DATA FOR THIS EXERCISE »
****************************************
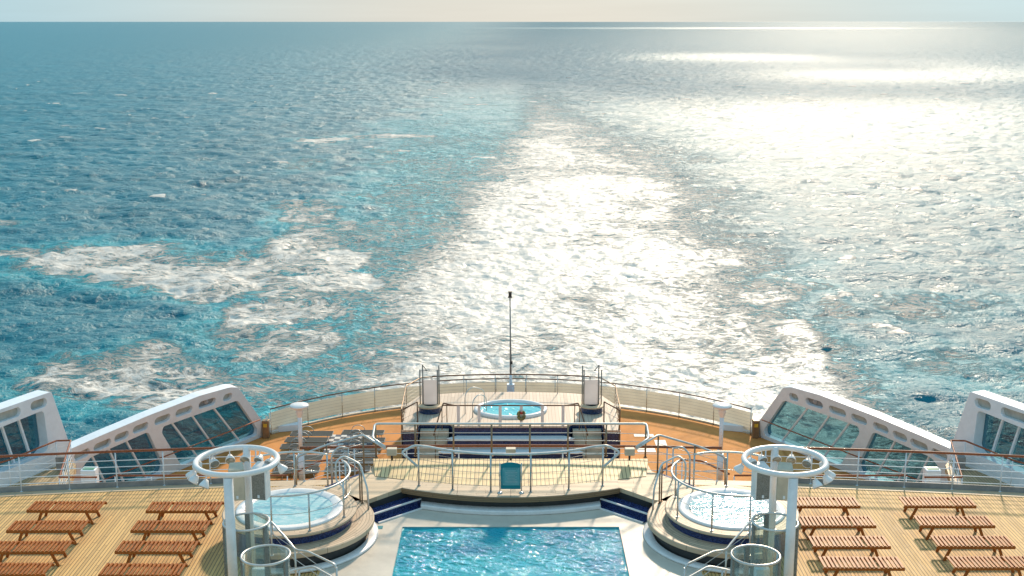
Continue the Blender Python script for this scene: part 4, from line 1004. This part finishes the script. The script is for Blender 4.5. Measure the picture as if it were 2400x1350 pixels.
****************************************
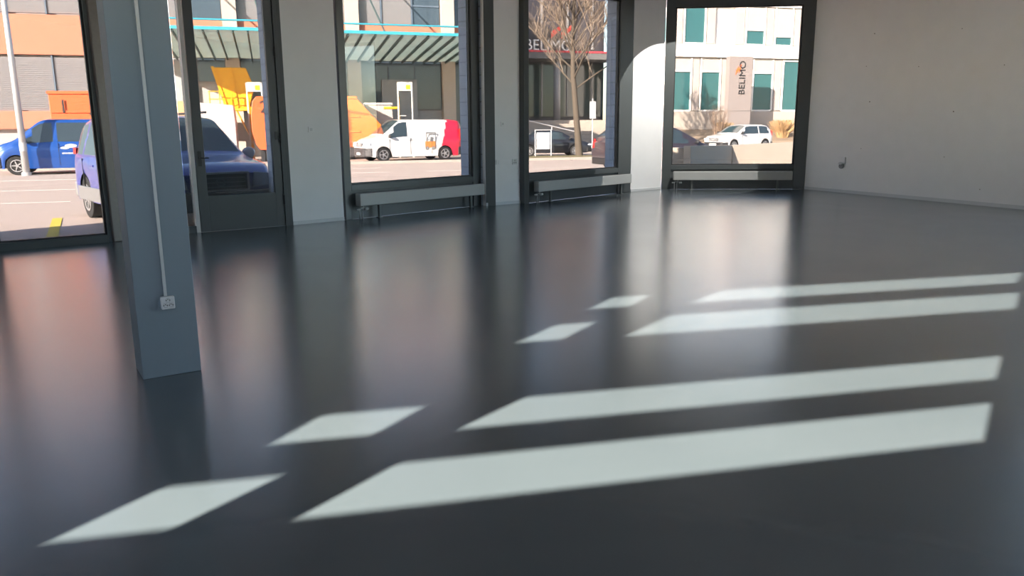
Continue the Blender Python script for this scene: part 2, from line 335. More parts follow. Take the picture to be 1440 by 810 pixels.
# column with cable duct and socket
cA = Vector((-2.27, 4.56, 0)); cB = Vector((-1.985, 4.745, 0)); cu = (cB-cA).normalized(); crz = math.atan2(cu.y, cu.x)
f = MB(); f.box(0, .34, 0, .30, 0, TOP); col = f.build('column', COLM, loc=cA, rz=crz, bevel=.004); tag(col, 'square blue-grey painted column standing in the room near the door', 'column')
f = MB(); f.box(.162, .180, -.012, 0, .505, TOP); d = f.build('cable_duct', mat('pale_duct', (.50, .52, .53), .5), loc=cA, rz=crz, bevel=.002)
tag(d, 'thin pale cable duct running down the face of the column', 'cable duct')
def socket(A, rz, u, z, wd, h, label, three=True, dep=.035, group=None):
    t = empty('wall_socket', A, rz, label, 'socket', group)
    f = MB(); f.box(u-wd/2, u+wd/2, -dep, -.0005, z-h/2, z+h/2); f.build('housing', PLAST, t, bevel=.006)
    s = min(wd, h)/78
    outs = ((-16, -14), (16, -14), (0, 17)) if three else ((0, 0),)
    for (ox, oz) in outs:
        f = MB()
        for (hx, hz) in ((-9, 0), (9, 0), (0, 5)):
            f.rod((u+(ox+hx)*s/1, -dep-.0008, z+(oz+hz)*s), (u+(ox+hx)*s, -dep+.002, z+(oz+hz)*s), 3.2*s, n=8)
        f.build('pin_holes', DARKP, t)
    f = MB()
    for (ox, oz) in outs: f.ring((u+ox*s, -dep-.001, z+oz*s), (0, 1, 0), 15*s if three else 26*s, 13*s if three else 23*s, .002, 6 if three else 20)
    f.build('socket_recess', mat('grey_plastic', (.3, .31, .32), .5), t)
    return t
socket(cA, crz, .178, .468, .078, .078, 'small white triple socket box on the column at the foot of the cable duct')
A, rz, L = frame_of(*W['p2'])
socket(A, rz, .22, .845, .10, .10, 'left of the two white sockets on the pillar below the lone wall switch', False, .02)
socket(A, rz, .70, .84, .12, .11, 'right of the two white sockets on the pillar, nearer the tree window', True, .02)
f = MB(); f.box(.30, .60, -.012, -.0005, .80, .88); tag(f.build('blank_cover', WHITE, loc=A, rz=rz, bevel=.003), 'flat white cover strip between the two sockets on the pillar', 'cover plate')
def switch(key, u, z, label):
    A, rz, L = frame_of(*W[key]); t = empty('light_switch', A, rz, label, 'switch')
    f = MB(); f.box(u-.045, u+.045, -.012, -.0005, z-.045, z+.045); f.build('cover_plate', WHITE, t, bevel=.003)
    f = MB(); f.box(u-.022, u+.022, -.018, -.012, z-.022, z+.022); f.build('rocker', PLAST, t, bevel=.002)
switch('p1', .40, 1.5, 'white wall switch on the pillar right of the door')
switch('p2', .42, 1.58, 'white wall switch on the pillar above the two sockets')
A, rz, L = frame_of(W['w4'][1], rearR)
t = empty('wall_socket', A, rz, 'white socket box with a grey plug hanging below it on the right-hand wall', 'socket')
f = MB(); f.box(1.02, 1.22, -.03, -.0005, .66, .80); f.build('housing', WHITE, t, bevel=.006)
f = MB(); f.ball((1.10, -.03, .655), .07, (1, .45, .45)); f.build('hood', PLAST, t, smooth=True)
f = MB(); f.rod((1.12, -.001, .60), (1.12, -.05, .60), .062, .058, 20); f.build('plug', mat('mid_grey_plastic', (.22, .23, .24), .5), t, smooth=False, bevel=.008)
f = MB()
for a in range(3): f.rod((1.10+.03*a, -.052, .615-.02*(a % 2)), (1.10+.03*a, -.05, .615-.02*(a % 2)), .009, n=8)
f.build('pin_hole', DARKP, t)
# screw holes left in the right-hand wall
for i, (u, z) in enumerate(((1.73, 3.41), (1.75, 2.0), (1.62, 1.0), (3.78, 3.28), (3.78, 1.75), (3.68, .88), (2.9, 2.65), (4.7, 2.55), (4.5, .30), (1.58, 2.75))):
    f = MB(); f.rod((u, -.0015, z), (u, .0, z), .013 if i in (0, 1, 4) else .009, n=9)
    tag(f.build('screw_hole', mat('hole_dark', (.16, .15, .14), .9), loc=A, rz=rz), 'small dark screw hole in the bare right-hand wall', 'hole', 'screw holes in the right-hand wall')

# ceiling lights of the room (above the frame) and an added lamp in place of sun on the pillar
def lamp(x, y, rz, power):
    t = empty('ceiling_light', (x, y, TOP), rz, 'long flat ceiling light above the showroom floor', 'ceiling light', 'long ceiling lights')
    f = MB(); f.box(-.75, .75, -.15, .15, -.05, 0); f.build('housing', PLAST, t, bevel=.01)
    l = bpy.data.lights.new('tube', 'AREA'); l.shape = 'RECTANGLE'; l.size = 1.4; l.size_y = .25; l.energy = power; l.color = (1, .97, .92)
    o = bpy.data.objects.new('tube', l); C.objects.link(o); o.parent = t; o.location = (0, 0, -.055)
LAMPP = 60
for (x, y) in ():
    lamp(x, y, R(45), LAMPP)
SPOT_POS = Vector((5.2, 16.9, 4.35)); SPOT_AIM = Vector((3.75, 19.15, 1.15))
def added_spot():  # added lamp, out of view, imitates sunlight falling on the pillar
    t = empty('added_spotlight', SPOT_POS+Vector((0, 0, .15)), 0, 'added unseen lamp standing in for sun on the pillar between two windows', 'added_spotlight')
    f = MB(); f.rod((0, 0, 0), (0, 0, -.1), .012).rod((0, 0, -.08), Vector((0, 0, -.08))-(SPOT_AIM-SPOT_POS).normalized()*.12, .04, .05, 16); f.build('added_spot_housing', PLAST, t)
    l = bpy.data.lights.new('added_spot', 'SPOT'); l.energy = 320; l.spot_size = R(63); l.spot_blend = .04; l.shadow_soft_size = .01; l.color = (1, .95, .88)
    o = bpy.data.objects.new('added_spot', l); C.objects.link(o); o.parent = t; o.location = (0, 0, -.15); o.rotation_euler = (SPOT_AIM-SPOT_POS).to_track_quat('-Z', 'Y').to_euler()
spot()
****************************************
Pick out all lines containing the string "pixels".

Continue the Blender Python script for this scene: part 4, from line 1004. This part finishes the script. The script is for Blender 4.5. Measure the picture as if it were 2400x1350 pixels.
Continue the Blender Python script for this scene: part 2, from line 335. More parts follow. Take the picture to be 1440 by 810 pixels.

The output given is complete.